◆現実となった「サンドイッチ危機論」◆
李健熙会長は就任20周年をむかえた2007年「サンドイッチ危機論」と「5、6年後危機論」を訴え、「中国に追われて日本に遅れをとるサンドイッチの状態」と話し、「サムスンだけでなく韓国全体が気づかなければ5、6年後大きな混乱をむかえるだろう」と警告した。経営に復帰した10年には「今が本当の危機だ。10年内にサムスンを代表する製品が消えるだろう」と危機感を社内に訴え続けてきた。

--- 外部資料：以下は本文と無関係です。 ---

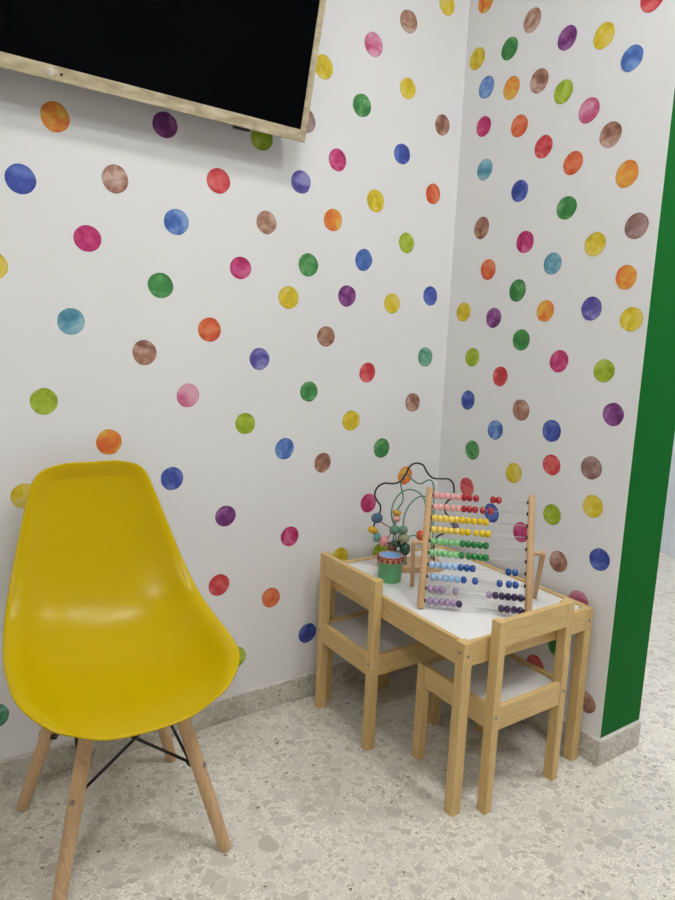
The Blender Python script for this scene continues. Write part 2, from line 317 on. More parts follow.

中低価格のスマホ市場で中国やインド企業の躍進が目覚しく、サムスン電子の屋台骨を揺るがしている。中国では政府の外資系への牽制や現地企業への優遇策という目に見えない競争相手とも戦わなくてはならない。同時に、アップルなどの宿敵とも中国のプレミアム市場で真剣勝負を繰り広げなくてはならない。だが、中国のスマホ市場で14年第2四半期に小米がサムスン電子を追い抜き、シェア1位に躍り出た(図表)。イギリスの市場調査会社カナリスによれば、この期間に小米は1499万台を売り、サムスン電子よりシェアで2ポイントも上回った。小米は創業5年での快挙である。小米に続いてレノボ、華為、クールパッド、ZTEなどの中国企業が上位に顔を出す。
香港の市場調査会社カウンターポイント・リサーチによれば、14年第2四半期のインド携帯電話市場を集計した結果、現地企業のマイクロマックスの市場占有率が16・6%を記録し、サムスン電子(14・4%)とノキア(10・9%)を抜いたことが明らかとなった。スマホ分野ではサムスン電子が市場占有率25・3%で1位を堅持しているが、マイクロマックスが19・1%と6・2ポイント差まで迫っている。携帯電話の巨大市場である中国とインド市場で起こっていることは、現地企業の低価格製品戦略にサムスン電子が対応できない事態に陥っていることである。
中国のスマホメーカーは、最近サムスン電子をベンチマーキングして、部品の垂直系列化を進め、ブランド戦略にも励んでいる。たとえば華為は、社内にサムスン電子専門担当チームを設けて成功戦略を分析している。中国企業がサムスン電子をベンチマーキングするために、専門担当チームを設けるのは異例中の異例である。小米は中国市場にとどまらず、年初のシンガポール進出に続きインド、インドネシア、ブラジル、メキシコ、ロシアなど世界10カ国にまで販路を広げる計画だ。小米CEOの雷軍氏は、中国のスティーブ・ジョブズとの評価を受ける人物である。ZTEなども中国だけでなく海外市場進出のために海外の人材をヘッドハンティングしている。